Starting at the line that contains "Model this scene" and stopping at the line that contains "scene.camera = cam", repeat every line exactly, the two end lines included, and nothing else.

--- Data lines ---

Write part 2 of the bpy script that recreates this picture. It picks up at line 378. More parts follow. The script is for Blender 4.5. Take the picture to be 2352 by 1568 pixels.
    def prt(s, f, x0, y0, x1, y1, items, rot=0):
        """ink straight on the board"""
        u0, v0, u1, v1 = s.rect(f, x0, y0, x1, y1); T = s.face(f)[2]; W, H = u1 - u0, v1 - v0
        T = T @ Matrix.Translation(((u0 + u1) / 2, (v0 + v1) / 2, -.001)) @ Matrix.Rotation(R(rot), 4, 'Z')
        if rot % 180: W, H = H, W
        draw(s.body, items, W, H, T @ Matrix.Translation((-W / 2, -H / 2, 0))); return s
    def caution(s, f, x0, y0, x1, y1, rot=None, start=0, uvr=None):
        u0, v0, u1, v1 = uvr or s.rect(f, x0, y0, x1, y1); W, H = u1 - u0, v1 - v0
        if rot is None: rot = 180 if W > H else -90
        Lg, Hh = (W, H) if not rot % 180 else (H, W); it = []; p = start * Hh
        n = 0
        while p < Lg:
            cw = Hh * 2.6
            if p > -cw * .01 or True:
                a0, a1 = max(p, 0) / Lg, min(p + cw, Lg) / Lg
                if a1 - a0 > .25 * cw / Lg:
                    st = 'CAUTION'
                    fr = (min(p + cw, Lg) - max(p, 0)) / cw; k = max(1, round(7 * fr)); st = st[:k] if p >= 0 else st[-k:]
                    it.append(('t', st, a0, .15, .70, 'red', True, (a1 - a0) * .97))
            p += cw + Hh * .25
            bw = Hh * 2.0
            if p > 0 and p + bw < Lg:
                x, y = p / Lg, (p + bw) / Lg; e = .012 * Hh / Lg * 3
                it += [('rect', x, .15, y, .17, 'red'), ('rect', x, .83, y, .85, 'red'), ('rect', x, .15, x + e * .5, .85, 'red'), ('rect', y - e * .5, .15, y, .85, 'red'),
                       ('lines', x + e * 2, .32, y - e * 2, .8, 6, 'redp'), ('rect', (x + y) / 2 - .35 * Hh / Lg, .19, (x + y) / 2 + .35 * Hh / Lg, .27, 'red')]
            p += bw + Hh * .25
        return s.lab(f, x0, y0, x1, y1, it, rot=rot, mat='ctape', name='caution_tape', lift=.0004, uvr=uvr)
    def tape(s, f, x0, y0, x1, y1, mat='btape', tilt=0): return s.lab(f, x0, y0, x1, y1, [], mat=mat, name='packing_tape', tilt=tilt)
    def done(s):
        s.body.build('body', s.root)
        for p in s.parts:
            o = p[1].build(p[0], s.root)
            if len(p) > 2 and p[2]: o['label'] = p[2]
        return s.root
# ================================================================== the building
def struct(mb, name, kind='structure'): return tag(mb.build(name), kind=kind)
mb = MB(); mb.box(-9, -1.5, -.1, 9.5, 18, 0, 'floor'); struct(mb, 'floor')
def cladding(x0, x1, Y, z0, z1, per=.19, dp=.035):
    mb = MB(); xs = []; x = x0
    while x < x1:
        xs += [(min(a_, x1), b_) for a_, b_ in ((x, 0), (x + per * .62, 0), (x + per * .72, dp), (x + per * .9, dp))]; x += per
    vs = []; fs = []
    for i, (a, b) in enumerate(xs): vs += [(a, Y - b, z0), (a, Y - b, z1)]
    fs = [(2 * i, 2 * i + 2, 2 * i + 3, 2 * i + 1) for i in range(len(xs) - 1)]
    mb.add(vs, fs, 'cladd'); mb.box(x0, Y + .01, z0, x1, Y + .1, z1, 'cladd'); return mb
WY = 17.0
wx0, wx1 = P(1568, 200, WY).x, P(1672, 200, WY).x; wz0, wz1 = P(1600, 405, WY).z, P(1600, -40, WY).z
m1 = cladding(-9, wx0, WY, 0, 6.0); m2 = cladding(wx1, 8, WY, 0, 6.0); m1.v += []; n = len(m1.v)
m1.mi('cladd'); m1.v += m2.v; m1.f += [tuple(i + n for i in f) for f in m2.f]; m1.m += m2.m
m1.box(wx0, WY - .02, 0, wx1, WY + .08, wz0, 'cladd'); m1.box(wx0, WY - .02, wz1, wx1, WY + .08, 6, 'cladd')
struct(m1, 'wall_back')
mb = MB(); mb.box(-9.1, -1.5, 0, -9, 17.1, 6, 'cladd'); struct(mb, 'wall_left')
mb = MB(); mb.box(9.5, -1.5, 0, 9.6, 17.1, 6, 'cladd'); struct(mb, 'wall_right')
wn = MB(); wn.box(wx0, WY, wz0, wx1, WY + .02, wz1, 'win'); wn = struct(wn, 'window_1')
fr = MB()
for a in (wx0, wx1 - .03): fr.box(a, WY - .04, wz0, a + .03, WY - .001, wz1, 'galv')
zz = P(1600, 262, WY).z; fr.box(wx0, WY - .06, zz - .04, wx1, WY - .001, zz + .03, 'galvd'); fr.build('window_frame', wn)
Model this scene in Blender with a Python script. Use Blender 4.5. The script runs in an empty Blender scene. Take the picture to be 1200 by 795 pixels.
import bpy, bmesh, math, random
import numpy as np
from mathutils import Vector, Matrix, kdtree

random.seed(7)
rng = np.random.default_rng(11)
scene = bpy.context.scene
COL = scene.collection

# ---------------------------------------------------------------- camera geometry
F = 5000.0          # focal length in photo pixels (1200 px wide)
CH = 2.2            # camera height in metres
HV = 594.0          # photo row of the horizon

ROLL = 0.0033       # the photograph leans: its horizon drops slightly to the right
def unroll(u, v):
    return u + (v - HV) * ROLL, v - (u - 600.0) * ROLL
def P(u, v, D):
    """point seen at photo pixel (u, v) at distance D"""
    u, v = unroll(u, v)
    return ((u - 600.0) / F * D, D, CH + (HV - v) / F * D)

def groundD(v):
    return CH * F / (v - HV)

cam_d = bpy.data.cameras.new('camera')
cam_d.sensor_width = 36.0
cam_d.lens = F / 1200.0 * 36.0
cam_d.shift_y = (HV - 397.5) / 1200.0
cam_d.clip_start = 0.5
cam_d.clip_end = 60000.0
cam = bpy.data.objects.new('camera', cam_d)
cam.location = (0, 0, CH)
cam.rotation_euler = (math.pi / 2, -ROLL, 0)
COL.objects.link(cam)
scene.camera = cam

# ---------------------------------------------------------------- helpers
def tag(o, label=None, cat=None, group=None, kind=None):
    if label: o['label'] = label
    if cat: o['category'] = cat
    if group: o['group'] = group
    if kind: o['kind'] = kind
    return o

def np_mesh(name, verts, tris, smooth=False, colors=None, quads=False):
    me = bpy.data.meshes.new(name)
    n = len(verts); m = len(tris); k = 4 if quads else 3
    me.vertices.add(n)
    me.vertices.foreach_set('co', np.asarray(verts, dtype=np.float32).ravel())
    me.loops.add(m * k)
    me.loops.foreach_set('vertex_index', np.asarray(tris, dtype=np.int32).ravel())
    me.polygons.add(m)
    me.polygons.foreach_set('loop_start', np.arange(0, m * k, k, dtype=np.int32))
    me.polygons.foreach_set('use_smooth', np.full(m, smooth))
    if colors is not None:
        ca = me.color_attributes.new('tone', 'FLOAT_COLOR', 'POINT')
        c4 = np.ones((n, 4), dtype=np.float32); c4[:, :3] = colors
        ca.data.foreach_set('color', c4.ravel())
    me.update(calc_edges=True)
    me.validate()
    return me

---

→ **Answer below**
Model this scene in Blender with a Python script. Use Blender 4.5. The script runs in an empty Blender scene. Take the picture to be 1200 by 795 pixels.
import bpy, bmesh, math, random
import numpy as np
from mathutils import Vector, Matrix, kdtree

random.seed(7)
rng = np.random.default_rng(11)
scene = bpy.context.scene
COL = scene.collection

# ---------------------------------------------------------------- camera geometry
F = 5000.0          # focal length in photo pixels (1200 px wide)
CH = 2.2            # camera height in metres
HV = 594.0          # photo row of the horizon

ROLL = 0.0033       # the photograph leans: its horizon drops slightly to the right
def unroll(u, v):
    return u + (v - HV) * ROLL, v - (u - 600.0) * ROLL
def P(u, v, D):
    """point seen at photo pixel (u, v) at distance D"""
    u, v = unroll(u, v)
    return ((u - 600.0) / F * D, D, CH + (HV - v) / F * D)

def groundD(v):
    return CH * F / (v - HV)

cam_d = bpy.data.cameras.new('camera')
cam_d.sensor_width = 36.0
cam_d.lens = F / 1200.0 * 36.0
cam_d.shift_y = (HV - 397.5) / 1200.0
cam_d.clip_start = 0.5
cam_d.clip_end = 60000.0
cam = bpy.data.objects.new('camera', cam_d)
cam.location = (0, 0, CH)
cam.rotation_euler = (math.pi / 2, -ROLL, 0)
COL.objects.link(cam)
scene.camera = cam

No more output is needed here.